Termination by Client. The Client may terminate their subscription at any time by providing written notice as described in Section 3. Termination takes effect at the end of the current billing period.
Termination by TDS. TDS may terminate a Client's subscription immediately upon written notice if: (a) the Client materially breaches these Terms and fails to remedy the breach within seven (7) days of written notice; (b) the Client fails to pay any invoice within thirty (30) days of the due date; or (c) the Client engages in conduct that TDS reasonably considers harmful to TDS, its team, or third parties.
Effect of Termination. Upon termination, all outstanding invoices become immediately due. TDS will provide the Client with all completed deliverables and source files up to the termination date. Neither party will be relieved of obligations incurred prior to termination.
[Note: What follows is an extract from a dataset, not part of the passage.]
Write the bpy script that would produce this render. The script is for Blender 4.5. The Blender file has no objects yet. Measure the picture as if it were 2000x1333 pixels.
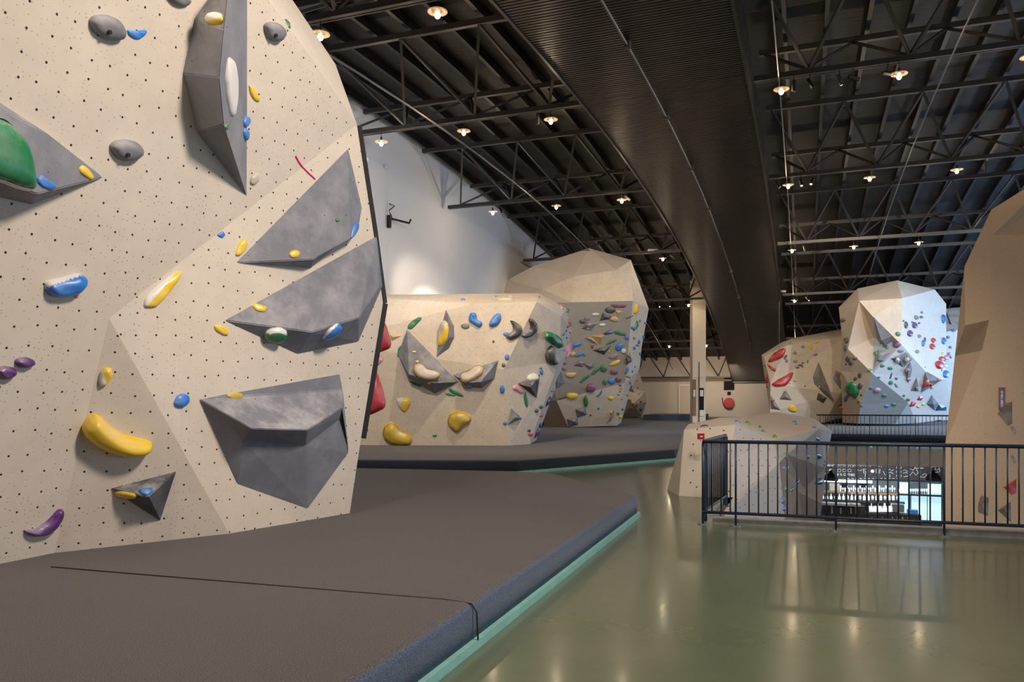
import bpy, bmesh, math, random
from mathutils import Vector as V, Matrix
from mathutils.bvhtree import BVHTree
from mathutils.geometry import tessellate_polygon, delaunay_2d_cdt
random.seed(4)
SC = bpy.context.scene
COL = SC.collection
FOC, HOR, CAMZ = 1530.0, 780.0, 1.66
S20, C20 = 0.3497, 0.9369
EYE = V((0, 0, CAMZ))

def P(x, y, Y): return V(((x-1000)/FOC*Y, Y, CAMZ-(y-HOR)/FOC*Y))
def W(a, b, z): return V((a*S20+b*C20, a*C20-b*S20, z))      # a: along the hall, b: across it
def ray(x, y): return V(((x-1000)/FOC, 1, -(y-HOR)/FOC))
def hit_plane(p, n, x, y, h=0.0):
    d = ray(x, y); t = ((p+n*h)-EYE).dot(n)/d.dot(n)
    return EYE+d*t

# ---------------------------------------------------------------- materials
def newmat(name):
    m = bpy.data.materials.new(name); m.use_nodes = True
    nt = m.node_tree; nt.nodes.clear()
    o = nt.nodes.new('ShaderNodeOutputMaterial'); b = nt.nodes.new('ShaderNodeBsdfPrincipled')
    nt.links.new(b.outputs[0], o.inputs[0])
    return m, nt, b
def node(nt, t, **kw):
    n = nt.nodes.new(t)
    for k, v in kw.items():
        if k in ('props',):
            for a, c in v.items(): setattr(n, a, c)
        else: n.inputs[k].default_value = v
    return n
def mixc(nt, fac, a, b, blend='MIX'):
    n = nt.nodes.new('ShaderNodeMix'); n.data_type = 'RGBA'; n.blend_type = blend
    for s, v in ((0, fac), (6, a), (7, b)):
        if isinstance(v, (int, float)): n.inputs[s].default_value = v
        elif isinstance(v, tuple): n.inputs[s].default_value = (*v[:3], 1)
        else: nt.links.new(v, n.inputs[s])
    return n.outputs[2]
def ramp(nt, src, p0, p1, c0=0.0, c1=1.0):
    n = nt.nodes.new('ShaderNodeMapRange'); n.inputs[1].default_value = p0; n.inputs[2].default_value = p1
    n.inputs[3].default_value = c0; n.inputs[4].default_value = c1
    nt.links.new(src, n.inputs[0]); return n.outputs[0]
def mth(nt, op, a, b):
    n = nt.nodes.new('ShaderNodeMath'); n.operation = op
    for i, v in enumerate((a, b)):
        if isinstance(v, (int, float)): n.inputs[i].default_value = v
        else: nt.links.new(v, n.inputs[i])
    return n.outputs[0]
def bump(nt, b, h, s, d=0.01):
    n = nt.nodes.new('ShaderNodeBump'); n.inputs['Strength'].default_value = s; n.inputs['Distance'].default_value = d
    nt.links.new(h, n.inputs['Height']); nt.links.new(n.outputs[0], b.inputs['Normal'])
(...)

These Terms are governed by the laws of New South Wales, Australia. Both parties submit to the non-exclusive jurisdiction of the courts of New South Wales.
Before commencing formal legal proceedings, the parties agree to attempt in good faith to resolve any dispute through direct negotiation for a period of not less than thirty (30) days from the date of written notice of the dispute.
Nothing in this clause prevents either party from seeking urgent injunctive or other equitable relief from a court of competent jurisdiction.
All notices under these Terms must be in writing and sent to:
Tokyo Design Studio Pty Ltd
ABN 94 710 735 406 · ACN 655 780 224
New South Wales, Australia
Email: talk@tdsdaas.one
Phone: +61 420 720 992
Notices sent by email are deemed received on the next business day following transmission, provided no delivery failure notification is received.
TDS may update these Terms from time to time. Material changes will be notified to active subscribers by email at least fourteen (14) days before taking effect. Continued use of the Services after the effective date of updated Terms constitutes acceptance of the revised Terms.